Las Vegas Sun

March 28, 2024

Mayor hoping to seal a deal

If the city of Las Vegas plans to market its official seal for use by an Internet casino, it would likely bear the image that some city officials have grown to hate.

At the beginning of the year, just as Mayor Oscar Goodman was reviving the idea of selling the city's official name and seal to an Internet casino, the mayor mentioned his distaste for the seal, which he said needed updating.

Goodman on Thursday met with an online casino to discuss the use of the city's name and seal, the third such meeting in less than one month. The deal could result in millions of dollars to city coffers.

Goodman said if the seal were sold to an online casino, it would likely carry its current image. City staffers have estimated that changing the seal -- which is embedded on everything from official vehicles to stationery -- would cost $1 million to $2 million.

"It's a cost I just can't justify at this time, in this economy," Goodman said.

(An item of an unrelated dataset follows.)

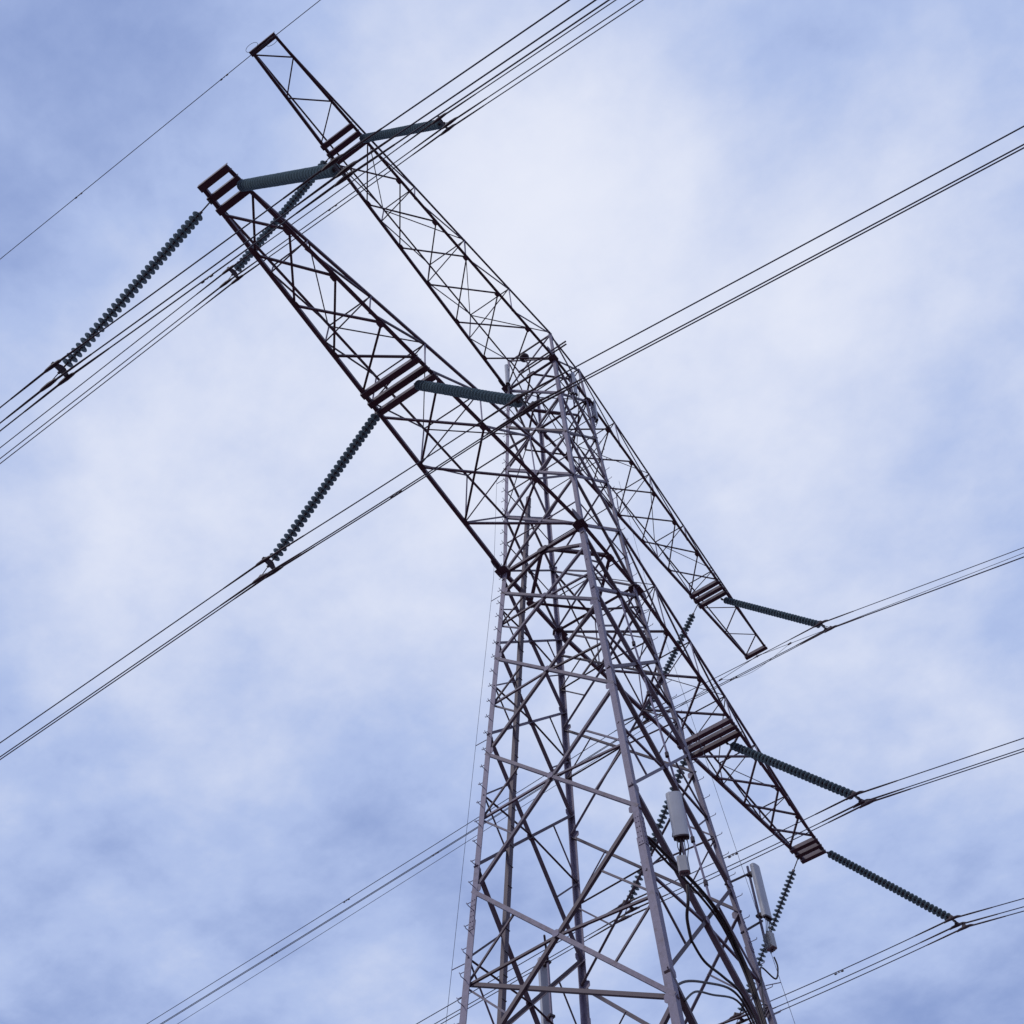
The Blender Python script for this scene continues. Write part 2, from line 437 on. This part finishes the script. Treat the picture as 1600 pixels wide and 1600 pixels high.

The city's seal includes the sun rising over a mountain with a jet flying overhead. In the center, a large skyscraper rises from what appears to be the Colorado River at the base of Hoover Dam. The jet almost appears to slice through the skyscraper, an image that some city officials have said is inappropriate since the events of Sept. 11. A Joshua tree is in the right foreground of the seal.

Neither the airport nor Hoover Dam are in the city, and Las Vegas has no skyscrapers like the one in the seal. Goodman told the Sun in January that the Joshua tree looks like "something out of 'The Simpsons,' " and he didn't understand why the image was applicable to 2001.

Goodman, who has been pursuing the idea of an Internet venture since last year, said Thursday that he would like the city to determine what it wants from a proposed deal, and then "let the whole world make a bid."